Tuesday, August 24, 2004

VISUAL SOMBRIETY (CINEMA)

Last Life in the Universe directed by Pen-Ek Ratanaruang with cinematography by Christopher Doyle (of Wong Kar Wai fame, one of the best cinematographers working in world cinema).

There’s two nights left to see this brooding, stunning, perplexing film which opened last Friday at the Nuart and closes Thursday, finite, oh so abbreviated the span, not even enough time to savor, to grasp the sense, clutch the skin, comprehend the smells, the tactile-soft wonderment, the falling.

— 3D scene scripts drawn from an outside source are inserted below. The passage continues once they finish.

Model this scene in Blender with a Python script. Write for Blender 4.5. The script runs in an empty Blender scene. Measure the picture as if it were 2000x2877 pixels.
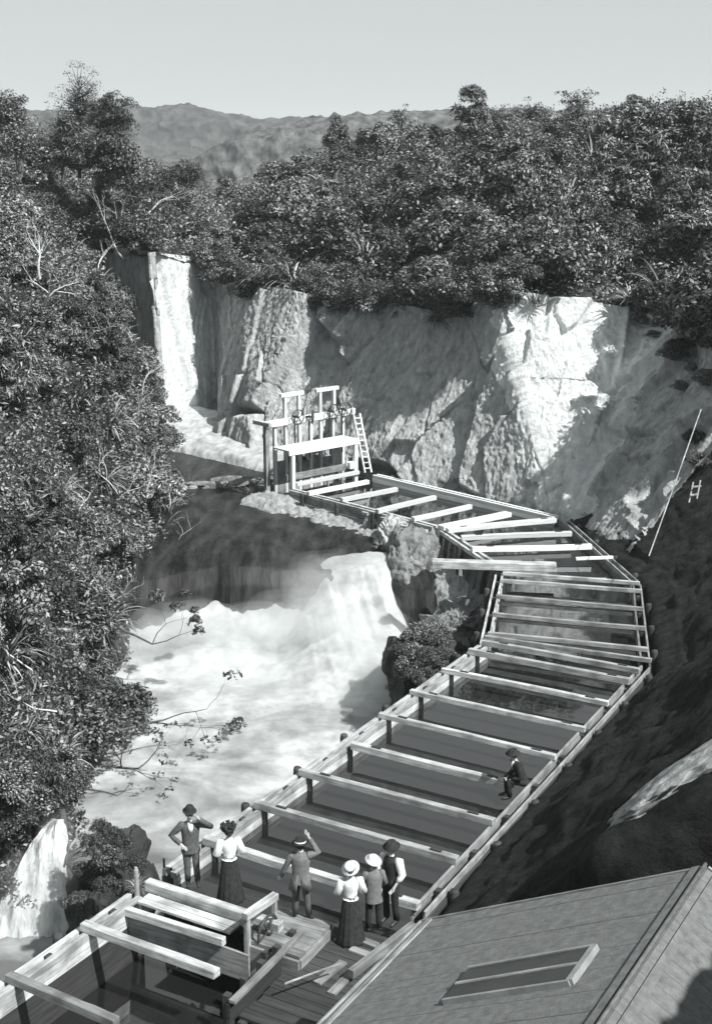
import bpy, math, random
import numpy as np
from mathutils import Vector, Matrix, noise
random.seed(11); rng = np.random.default_rng(11)
S = bpy.context.scene; COL = S.collection
V = Vector
# ------------------------------------------------------------------ camera model
F = 3740.0; HZ = 450.0; CX = 1000.0; CY = 1438.5; H = 15.2
TH = math.atan((CY - HZ) / F); CT, ST = math.cos(TH), math.sin(TH)
def ray(px, py):
    a = (px - CX) / F; b = (CY - py) / F
    return V((a, CT + b * ST, -ST + b * CT))
def P(px, py, z=0.0):                      # place seen at a photograph pixel, on the level z
    d = ray(px, py); return V((0, 0, H)) + d * ((z - H) / d.z)
def Q(px, py, Y):                          # the same, at the distance Y
    d = ray(px, py); return V((0, 0, H)) + d * (Y / d.y)
cam = bpy.data.cameras.new('camera'); camo = bpy.data.objects.new('camera', cam); COL.objects.link(camo)
camo.location = (0, 0, H); camo.rotation_euler = (math.pi / 2 - TH, 0, 0)
cam.sensor_fit = 'VERTICAL'; cam.sensor_height = 36; cam.lens = 36 * F / 2877; cam.clip_end = 20000; cam.clip_start = .1
S.camera = camo
# ------------------------------------------------------------------ light
SUN_EL = math.radians(49); SX, SY = .755, -.656
sd = V((SX * math.cos(SUN_EL), SY * math.cos(SUN_EL), math.sin(SUN_EL)))
sl = bpy.data.lights.new('sun', 'SUN'); sl.energy = 5.0; sl.angle = math.radians(.5); sl.color = (1, .985, .96)
so = bpy.data.objects.new('sun', sl); COL.objects.link(so); so.rotation_euler = sd.to_track_quat('Z', 'Y').to_euler()
W = bpy.data.worlds.new('World'); S.world = W; W.use_nodes = True
nt = W.node_tree; bg = nt.nodes['Background']
sk = nt.nodes.new('ShaderNodeTexSky'); sk.sky_type = 'NISHITA'; sk.sun_disc = False
sk.sun_elevation = SUN_EL; sk.sun_rotation = math.atan2(SX, SY); sk.air_density = 1.0; sk.dust_density = 2.5; sk.ozone_density = 1
bw = nt.nodes.new('ShaderNodeRGBToBW'); cr = nt.nodes.new('ShaderNodeMix'); cr.data_type = 'RGBA'; cr.blend_type = 'MULTIPLY'
cr.inputs[0].default_value = 1; cr.inputs[7].default_value = (.95, 1.0, 1.02, 1)
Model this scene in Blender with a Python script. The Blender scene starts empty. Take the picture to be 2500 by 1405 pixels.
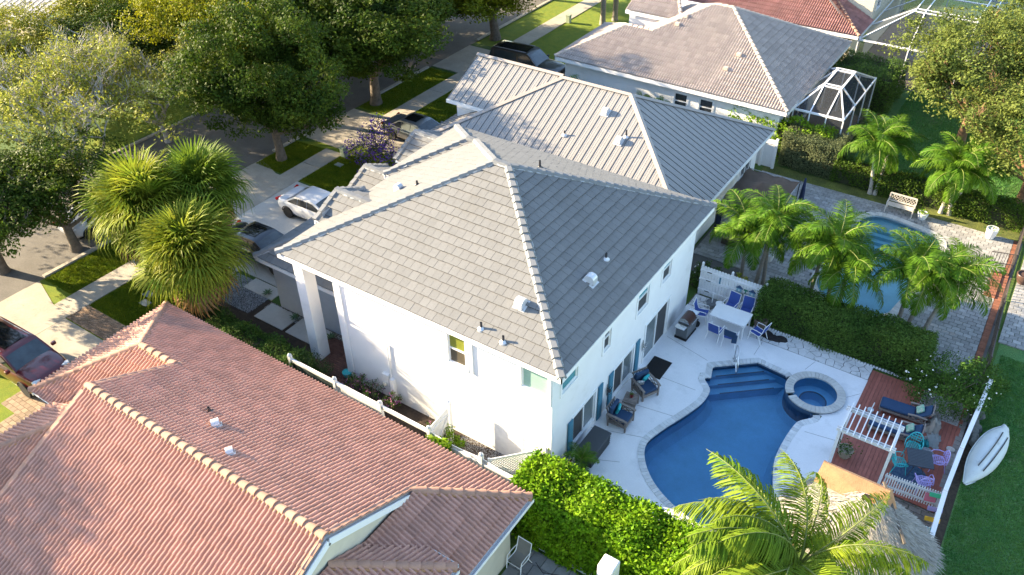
import bpy, bmesh, math, random
import numpy as np
from math import sin, cos, pi, radians, sqrt, atan2, hypot
from mathutils import Vector, Matrix
from mathutils.geometry import tessellate_polygon
random.seed(7)
RNG = np.random.default_rng(11)
SC = bpy.context.scene
COL = SC.collection

# ---------------------------------------------------------------- camera, sky, sun, exposure
cam_d = bpy.data.cameras.new("camera"); cam = bpy.data.objects.new("camera", cam_d); COL.objects.link(cam)
PIT, ROL, YAW = 0.657211657, -0.0159281377, 0.599982206
_f = Vector((0, cos(PIT), -sin(PIT))); _r = Vector((1, 0, 0)); _u = _r.cross(_f)
_r2 = cos(ROL)*_r + sin(ROL)*_u; _u2 = -sin(ROL)*_r + cos(ROL)*_u
_Z = Matrix.Rotation(YAW, 3, 'Z')
_r2, _u2, _f = _Z@_r2, _Z@_u2, _Z@_f
cam.matrix_world = Matrix(((_r2.x, _u2.x, -_f.x, 0), (_r2.y, _u2.y, -_f.y, 0), (_r2.z, _u2.z, -_f.z, 24.0), (0, 0, 0, 1)))
cam_d.sensor_width = 36; cam_d.lens = 2030.5/2500*36; cam_d.clip_end = 1000; cam_d.clip_start = 0.5
SC.camera = cam
CAM = np.array([0, 0, 24.0])
SUN_EL = 20.0; SUN_ROT = 255.0
w = bpy.data.worlds.new("World"); SC.world = w; w.use_nodes = True
nt = w.node_tree; bg = nt.nodes["Background"]
sk = nt.nodes.new("ShaderNodeTexSky"); sk.sky_type = 'NISHITA'; sk.sun_disc = False
sk.sun_elevation = radians(SUN_EL); sk.sun_rotation = radians(SUN_ROT); sk.air_density = 1.0; sk.dust_density = 0.6; sk.ozone_density = 1.0
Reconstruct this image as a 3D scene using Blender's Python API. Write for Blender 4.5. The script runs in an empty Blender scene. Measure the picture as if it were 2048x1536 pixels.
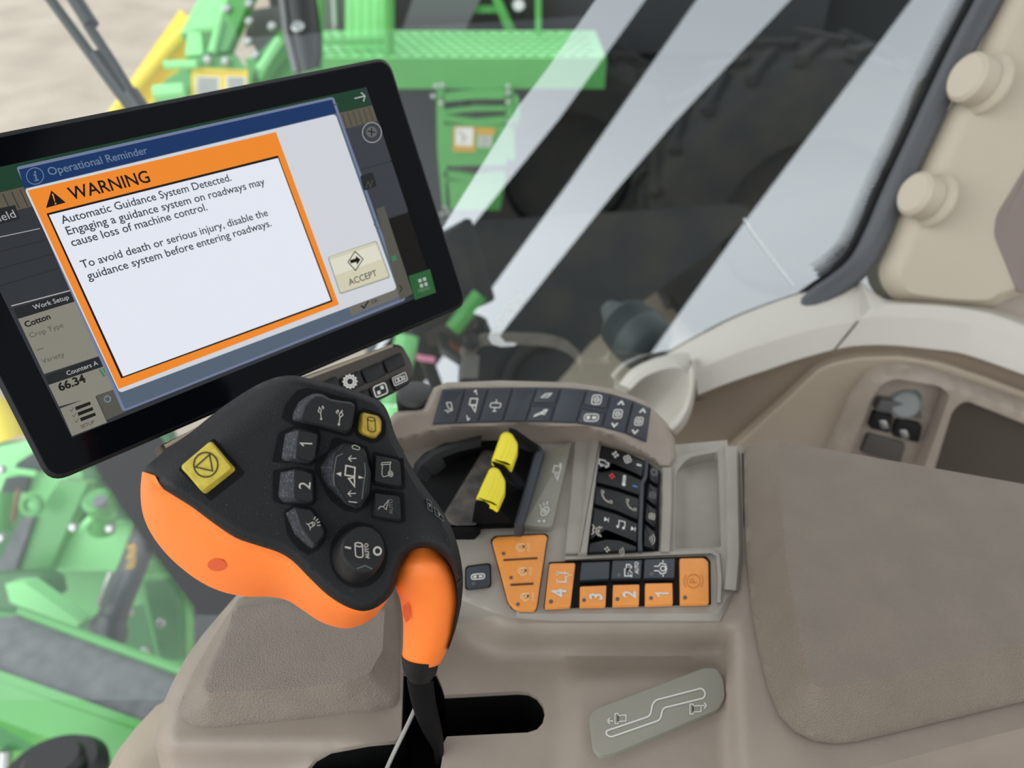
import bpy, math, random
import numpy as np
from mathutils import Vector, Matrix
from mathutils.geometry import delaunay_2d_cdt
random.seed(5)
SC = bpy.context.scene
COL = SC.collection

# ------------------------------------------------------------------ camera
FPX, CX, CY = 1528.0, 1024.0, 768.0
TH = math.radians(36.5)
RV = np.array([1.0, 0, 0]); FV = np.array([0, math.cos(TH), -math.sin(TH)]); UV = np.array([0, math.sin(TH), math.cos(TH)])
CAM = np.array([0, 0, 0.42])
cd = bpy.data.cameras.new('camera'); cam = bpy.data.objects.new('camera', cd); COL.objects.link(cam)
cam.location = CAM; cam.rotation_euler = (math.pi/2-TH, 0, 0)
cd.sensor_fit = 'HORIZONTAL'; cd.sensor_width = 36.0; cd.lens = 36.0*FPX/2048
cd.clip_start = 0.01; cd.clip_end = 400
cd.dof.use_dof = True; cd.dof.focus_distance = 0.40; cd.dof.aperture_fstop = 7.5
SC.camera = cam

# ------------------------------------------------------------------ sky, exposure
w = bpy.data.worlds.new('sky'); SC.world = w; w.use_nodes = True
nt = w.node_tree; nt.nodes.clear()
out = nt.nodes.new('ShaderNodeOutputWorld'); bg = nt.nodes.new('ShaderNodeBackground')
tc = nt.nodes.new('ShaderNodeTexCoord'); sep = nt.nodes.new('ShaderNodeSeparateXYZ')
rmp = nt.nodes.new('ShaderNodeValToRGB')
rmp.color_ramp.elements[0].position = 0.5; rmp.color_ramp.elements[0].color = (0.66, 0.69, 0.71, 1)
rmp.color_ramp.elements[1].position = 0.78; rmp.color_ramp.elements[1].color = (0.93, 0.97, 1.0, 1)
el = rmp.color_ramp.elements.new(1.0); el.color = (0.30, 0.33, 0.36, 1)
ad = nt.nodes.new('ShaderNodeMath'); ad.operation = 'MULTIPLY_ADD'; ad.inputs[1].default_value = 0.5; ad.inputs[2].default_value = 0.5
nt.links.new(tc.outputs['Generated'], sep.inputs[0]); nt.links.new(sep.outputs['Z'], ad.inputs[0])
nt.links.new(ad.outputs[0], rmp.inputs[0]); nt.links.new(rmp.outputs[0], bg.inputs[0]); nt.links.new(bg.outputs[0], out.inputs[0])
# the overcast is brightest low on the left, where the sun stands behind the cloud
dn = nt.nodes.new('ShaderNodeVectorMath'); dn.operation = 'DOT_PRODUCT'; dn.inputs[1].default_value = Vector((-0.80, -0.50, 0.36)).normalized()
mx_ = nt.nodes.new('ShaderNodeMath'); mx_.operation = 'MAXIMUM'; mx_.inputs[1].default_value = 0.0
pw = nt.nodes.new('ShaderNodeMath'); pw.operation = 'POWER'; pw.inputs[1].default_value = 3.0
st = nt.nodes.new('ShaderNodeMath'); st.operation = 'MULTIPLY_ADD'; st.inputs[1].default_value = 2.3; st.inputs[2].default_value = 1.5
nt.links.new(tc.outputs['Generated'], dn.inputs[0]); nt.links.new(dn.outputs['Value'], mx_.inputs[0]); nt.links.new(mx_.outputs[0], pw.inputs[0]); nt.links.new(pw.outputs[0], st.inputs[0]); nt.links.new(st.outputs[0], bg.inputs[1])
vs = SC.view_settings; SC.display_settings.display_device = 'sRGB'
vs.view_transform = 'Standard'; vs.look = 'None'; vs.exposure = 0.0; vs.gamma = 1.0; vs.use_curve_mapping = False

# ------------------------------------------------------------------ picture-ray helpers (a pixel on a plane gives a real 3D point)
def ray(x, y): return RV*((x-CX)/FPX) - UV*((y-CY)/FPX) + FV
def pd(x, y, d): return CAM + ray(x, y)*d
def zm(x, y, h=0.0):
    d = ray(x, y); return CAM + d*((h-CAM[2])/d[2])
def plane(p0, n):
    p0 = np.array(p0, float); n = np.array(n, float); n = n/np.linalg.norm(n)
    def m(x, y, h=0.0):
        d = ray(x, y); q = p0+n*h
        return CAM + d*(((q-CAM)@n)/(d@n))
    m.n = n; m.p0 = p0
    return m
zm.n = np.array([0, 0, 1.0])
def nrm(v): v = np.array(v, float); return v/np.linalg.norm(v)
def ss(a, b, x):
    t = min(1.0, max(0.0, (x-a)/(b-a))); return t*t*(3-2*t)
def lerp(a, b, t): return a+(b-a)*t

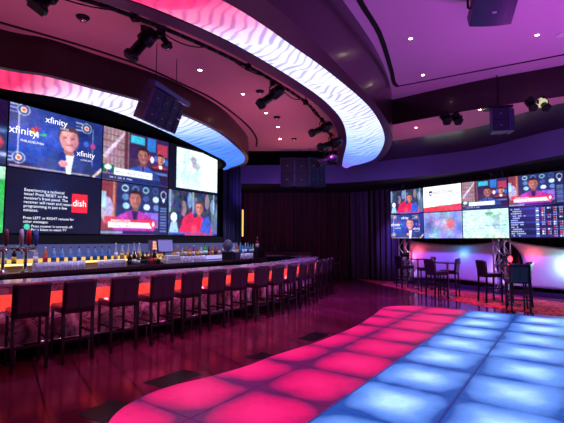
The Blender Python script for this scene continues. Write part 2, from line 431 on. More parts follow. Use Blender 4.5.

The purely subjective theme spew
Isolation, futility, beauty, the macabre, an affirmation of something unclear yet wholly recognizable. Perhaps the perfect film to see alone, as I did, because its core is about how we’re inarticulate, trapped within the mossy confines of our bedraggled skulls and dormant hearts.

Genres
This film adheres to the newest, perhaps most welcomed film genres, that of the Finite Love Drama… promulgated by Before Sunrise, hammered in by Lost In Translation, coffin nailed by this one. You see, all loves are finite. They all end badly, either in revulsion or death. There are no happy endings, just endings loose and open and frayed and uneven.

Plot
Japanese man in Thailand is miserable and regimented… suicidal in his own very special way (he’s screaming silently to be heard, to be warmed). Craziness, coincidence, fucked up (thus funny) violence. The deadpan deaths. Then love fleeting. Any more would really detract and I’m not here to proffer interpretations to soil your own… Just see it.

Sights
See it. It’s shot so well. The visual plane suffuses the protagonist's encounters and habits and ache with such crisp immediacy and beauty.

And then
You’re in a room full of people, sharing something, some audio-visual, projected spectacle of uncertain bliss, of familiar mundanity and ache with escaping gusts of solace. You watch the credits roll, heart throbbing, head not ready to reconcile the assault of images and open-endedness. Attributing meaning is cliché. Incorporating feeling, senses, somber senses, letting it do, it being this film, letting it do what it does, wickedly, terribly, so foreign, so familiar. Drive home alone and hope to fucking god there’s whisky in the cupboard.